P.S. I know that this post claims to be posted on 11/3, making it seem as though I've already missed a day for Nablopomo, but I write late at night, and it's not my fault if Blogger doesn't recognize 12:30 at night as still being 11/2.

Wednesday, November 1

Nablopomo


November has been declared National Blog Posting Month by several hundred bloggers, and I, like a loon, have signed on to participate. This means that I have bound myself by blood-oath (OK, not really, but I'm telling myself that for motivational purposes) to post every single day for the entire month. (Thank God it's only one of those 30-day months!) Today I'm beginning with this entry, as well as posting several back-saved drafts that I have been trying to get finished for about two weeks.

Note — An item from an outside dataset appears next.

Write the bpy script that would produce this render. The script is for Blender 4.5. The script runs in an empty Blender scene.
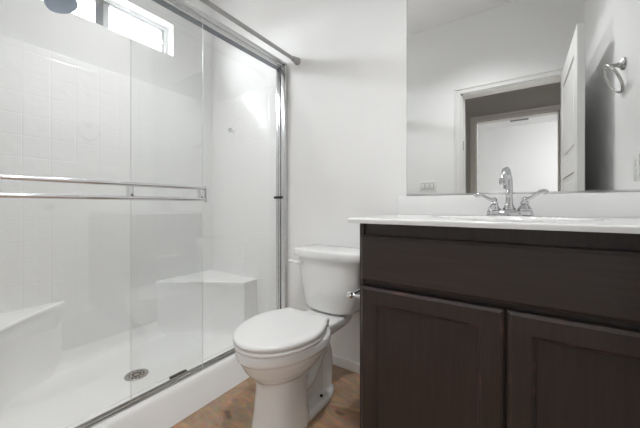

Today also marks some other changes to the blog. You may have noticed already that I have changed the template and title of the blog. I have done this because I want to change my approach to this project in general. So far I have been using the blog as a venue for posting stories and information about my pregnancy and for posting pictures of Matilda. I am now broadening the scope of the blog to include my thoughts and ramblings on other subjects as well. Of course, there will still be plenty of pictures of the baby (I need to keep up my readership, after all), but, believe it or not, there's more going on inside this brain than just baby stuff. That's something I need to keep reminding myself both as a writer and a mother--I am more than just a baby-wrangler--I am still a thinking, opinionated woman who has stuff to say apart from how many poopy diapers I change a day or how much weight the baby is gaining. Also, it's become easy to forget the fact that I am a writer who teaches writing for a living. I haven't written a whole lot lately, and that needs to change, lest my skills get all fat and lethargic from my slothful habits.

In honor of this change, I have renamed the blog "Whim." The title and the quote below it are both from one of my favorite pieces of writing, Ralph Waldo Emerson's "Self-Reliance." If you haven't read this essay, you should. If you have, read it again.

Wish me luck, and I'll talk at you tomorrow.